▶
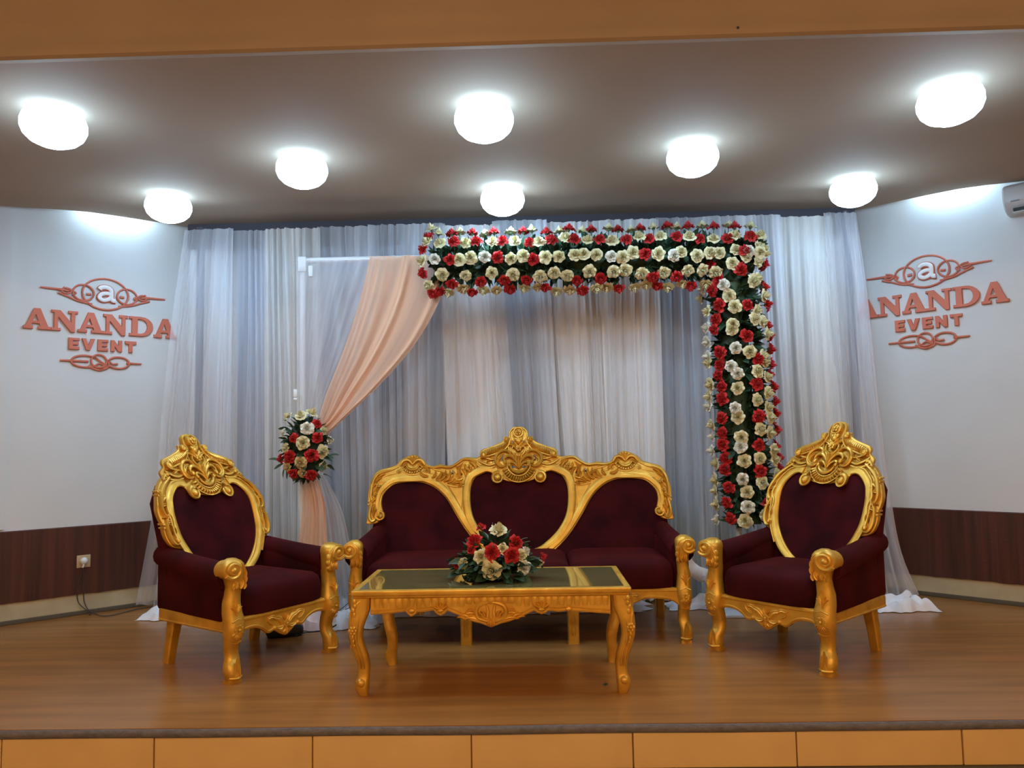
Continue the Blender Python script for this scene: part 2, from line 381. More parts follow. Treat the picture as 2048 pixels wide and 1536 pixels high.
# ------------------------------------------------------------------ curtains
def sheet(m, left, right, nu, nv, fold, amp, yc, flare=0, seed=0, uvs=1.0, sag=None):
    """cloth between two boundary curves (lists of (x,z) top to bottom); folds push it along y"""
    Lc = cr_([Vector((p[0], p[1])) for p in left], 8); Rc = cr_([Vector((p[0], p[1])) for p in right], 8)
    def at(Q, t): i = t*(len(Q)-1); j = min(int(i), len(Q)-2); return Q[j]+(Q[j+1]-Q[j])*(i-j)
    v = []; f = []; uv = []
    for j in range(nv+1):
        t = j/nv; a, b = at(Lc, t), at(Rc, t)
        for i in range(nu+1):
            u = i/nu
            uu = u+.012*noise.noise(Vector((u*9+seed, t*2.3, seed)))
            p = a+(b-a)*uu; wdt = abs(b.x-a.x)
            ph = u*fold*2*PI+5.5*noise.noise(Vector((u*3.1+seed*3.1, t*.7, 1)))
            yy = amp*(math.sin(ph)+.55*math.sin(ph*2.3+seed+t)+.4*noise.noise(Vector((u*fold*1.3, t*2, seed))))
            yy *= (.6+.4*t+flare*t*t)*(.55+1.0*abs(noise.noise(Vector((u*5+seed, 7, t*.5))))*1.6)
            v.append((p.x, yc+yy, p.y)); uv.append((u*uvs, t))
    for j in range(nv):
        for i in range(nu): f.append((j*(nu+1)+i, (j+1)*(nu+1)+i, (j+1)*(nu+1)+i+1, j*(nu+1)+i+1))
    base = len(m.v); m.add(v, f); m.uvl = getattr(m, 'uvl', [])+uv
    return m
def build_cloth(m, name, mt, parent=None):
    me = m.build(name, mt, None, False, True); me.shade_smooth()
    ul = me.uv_layers.new(name='UVMap')
    for lp in me.loops: ul.data[lp.index].uv = m.uvl[lp.vertex_index]
    return link(name, me, parent)
def heap(x0, x1, y0, y1, h, seed, n=26, k=14):
    """rumpled cloth lying on the floor"""
    m = M(); v = []; f = []
    for j in range(k+1):
        for i in range(n+1):
            u, t = i/n*2-1, j/k*2-1
            e = max(0, 1-abs(u)**3)*max(0, 1-abs(t)**2.5)
            wob = .03*noise.noise(Vector((u*4+seed, 0, t)))
            x = (x0+x1)/2+(x1-x0)/2*u*(1+.25*noise.noise(Vector((seed, t*2, 0)))); y = (y0+y1)/2+(y1-y0)/2*t*(1+.35*noise.noise(Vector((u*3, seed, 0))))+wob
            z = .004+1.25*h*e**.5*(.35+1.1*abs(noise.noise(Vector((x*8+seed, y*11, seed))))+.35*noise.noise(Vector((x*19, y*15, seed))))
            v.append((x, y, max(z, .003)))
    for j in range(k):
        for i in range(n): f.append((j*(n+1)+i, j*(n+1)+i+1, (j+1)*(n+1)+i+1, (j+1)*(n+1)+i))
    m.add(v, f); return m
panels = [ # left top, left bottom, right top, right bottom, material, folds, y, label, heap
 (-2.70, -2.93, -2.28, -2.30, 'sheer_open', 4, 5.68, 'bright white sheer curtain at the left end beside the lettering wall', (-2.80, -2.25, 5.30, 5.6, .09)),
 (-2.32, -2.33, -1.98, -1.96, 'sheer_open', 4, 5.72, 'white sheer curtain with soft folds, second from the left end', None),
 (-2.02, -2.0, -1.60, -1.56, 'sheer_cream', 6, 5.67, 'finely pleated off-white sheer curtain left of the white frame post', None),
 (-1.66, -1.62, -1.15, -1.1, 'sheer_grey', 5, 5.71, 'grey sheer curtain behind the white frame and flower bouquet', (-1.62, -1.0, 5.3, 5.62, .11)),
 (-1.22, -1.18, -.62, -.66, 'sheer_grey', 6, 5.66, 'thin grey sheer curtain behind the peach swag', (-1.1, -.35, 5.3, 5.6, .07)),
 (-.68, -.62, -.20, -.06, 'sheer_dense', 5, 5.70, 'cream sheer curtain hanging under the left end of the garland', (-.5, .1, 5.34, 5.62, .06)),
 (-.26, -.16, .16, .26, 'sheer_grey', 4, 5.66, 'bluish see-through curtain left of the middle behind the sofa crest', None),
 (.10, .20, .62, .64, 'sheer_dense', 6, 5.71, 'white sheer curtain in the middle right of the sofa crest', (.0, .8, 5.36, 5.62, .06)),
 (.56, .58, 1.02, 1.0, 'sheer_dense', 5, 5.66, 'white sheer curtain behind the right side of the sofa', None),
 (.96, .94, 1.42, 1.38, 'sheer_grey', 4, 5.70, 'darker see-through curtain beside the flower column', (.95, 1.5, 5.4, 5.64, .07)),
 (1.36, 1.36, 1.95, 1.98, 'sheer_white', 6, 5.66, 'white sheer curtain behind and right of the flower column', None),
 (1.88, 1.92, 2.36, 2.42, 'sheer_cream', 5, 5.70, 'pale sheer curtain second from the right end', None),
 (2.28, 2.36, 2.60, 2.84, 'sheer_open', 4, 5.67, 'white sheer curtain at the right end sweeping out over the floor', (2.36, 2.74, 5.25, 5.52, .09)),
]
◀
EXERCISE: Write out the material above once more, exactly as it reads, with no pictures.

RESULT OF THE EXERCISE:
Continue the Blender Python script for this scene: part 2, from line 381. More parts follow. Treat the picture as 2048 pixels wide and 1536 pixels high.
# ------------------------------------------------------------------ curtains
def sheet(m, left, right, nu, nv, fold, amp, yc, flare=0, seed=0, uvs=1.0, sag=None):
    """cloth between two boundary curves (lists of (x,z) top to bottom); folds push it along y"""
    Lc = cr_([Vector((p[0], p[1])) for p in left], 8); Rc = cr_([Vector((p[0], p[1])) for p in right], 8)
    def at(Q, t): i = t*(len(Q)-1); j = min(int(i), len(Q)-2); return Q[j]+(Q[j+1]-Q[j])*(i-j)
    v = []; f = []; uv = []
    for j in range(nv+1):
        t = j/nv; a, b = at(Lc, t), at(Rc, t)
        for i in range(nu+1):
            u = i/nu
            uu = u+.012*noise.noise(Vector((u*9+seed, t*2.3, seed)))
            p = a+(b-a)*uu; wdt = abs(b.x-a.x)
            ph = u*fold*2*PI+5.5*noise.noise(Vector((u*3.1+seed*3.1, t*.7, 1)))
            yy = amp*(math.sin(ph)+.55*math.sin(ph*2.3+seed+t)+.4*noise.noise(Vector((u*fold*1.3, t*2, seed))))
            yy *= (.6+.4*t+flare*t*t)*(.55+1.0*abs(noise.noise(Vector((u*5+seed, 7, t*.5))))*1.6)
            v.append((p.x, yc+yy, p.y)); uv.append((u*uvs, t))
    for j in range(nv):
        for i in range(nu): f.append((j*(nu+1)+i, (j+1)*(nu+1)+i, (j+1)*(nu+1)+i+1, j*(nu+1)+i+1))
    base = len(m.v); m.add(v, f); m.uvl = getattr(m, 'uvl', [])+uv
    return m
def build_cloth(m, name, mt, parent=None):
    me = m.build(name, mt, None, False, True); me.shade_smooth()
    ul = me.uv_layers.new(name='UVMap')
    for lp in me.loops: ul.data[lp.index].uv = m.uvl[lp.vertex_index]
    return link(name, me, parent)
def heap(x0, x1, y0, y1, h, seed, n=26, k=14):
    """rumpled cloth lying on the floor"""
    m = M(); v = []; f = []
    for j in range(k+1):
        for i in range(n+1):
            u, t = i/n*2-1, j/k*2-1
            e = max(0, 1-abs(u)**3)*max(0, 1-abs(t)**2.5)
            wob = .03*noise.noise(Vector((u*4+seed, 0, t)))
            x = (x0+x1)/2+(x1-x0)/2*u*(1+.25*noise.noise(Vector((seed, t*2, 0)))); y = (y0+y1)/2+(y1-y0)/2*t*(1+.35*noise.noise(Vector((u*3, seed, 0))))+wob
            z = .004+1.25*h*e**.5*(.35+1.1*abs(noise.noise(Vector((x*8+seed, y*11, seed))))+.35*noise.noise(Vector((x*19, y*15, seed))))
            v.append((x, y, max(z, .003)))
    for j in range(k):
        for i in range(n): f.append((j*(n+1)+i, j*(n+1)+i+1, (j+1)*(n+1)+i+1, (j+1)*(n+1)+i))
    m.add(v, f); return m
panels = [ # left top, left bottom, right top, right bottom, material, folds, y, label, heap
 (-2.70, -2.93, -2.28, -2.30, 'sheer_open', 4, 5.68, 'bright white sheer curtain at the left end beside the lettering wall', (-2.80, -2.25, 5.30, 5.6, .09)),
 (-2.32, -2.33, -1.98, -1.96, 'sheer_open', 4, 5.72, 'white sheer curtain with soft folds, second from the left end', None),
 (-2.02, -2.0, -1.60, -1.56, 'sheer_cream', 6, 5.67, 'finely pleated off-white sheer curtain left of the white frame post', None),
 (-1.66, -1.62, -1.15, -1.1, 'sheer_grey', 5, 5.71, 'grey sheer curtain behind the white frame and flower bouquet', (-1.62, -1.0, 5.3, 5.62, .11)),
 (-1.22, -1.18, -.62, -.66, 'sheer_grey', 6, 5.66, 'thin grey sheer curtain behind the peach swag', (-1.1, -.35, 5.3, 5.6, .07)),
 (-.68, -.62, -.20, -.06, 'sheer_dense', 5, 5.70, 'cream sheer curtain hanging under the left end of the garland', (-.5, .1, 5.34, 5.62, .06)),
 (-.26, -.16, .16, .26, 'sheer_grey', 4, 5.66, 'bluish see-through curtain left of the middle behind the sofa crest', None),
 (.10, .20, .62, .64, 'sheer_dense', 6, 5.71, 'white sheer curtain in the middle right of the sofa crest', (.0, .8, 5.36, 5.62, .06)),
 (.56, .58, 1.02, 1.0, 'sheer_dense', 5, 5.66, 'white sheer curtain behind the right side of the sofa', None),
 (.96, .94, 1.42, 1.38, 'sheer_grey', 4, 5.70, 'darker see-through curtain beside the flower column', (.95, 1.5, 5.4, 5.64, .07)),
 (1.36, 1.36, 1.95, 1.98, 'sheer_white', 6, 5.66, 'white sheer curtain behind and right of the flower column', None),
 (1.88, 1.92, 2.36, 2.42, 'sheer_cream', 5, 5.70, 'pale sheer curtain second from the right end', None),
 (2.28, 2.36, 2.60, 2.84, 'sheer_open', 4, 5.67, 'white sheer curtain at the right end sweeping out over the floor', (2.36, 2.74, 5.25, 5.52, .09)),
]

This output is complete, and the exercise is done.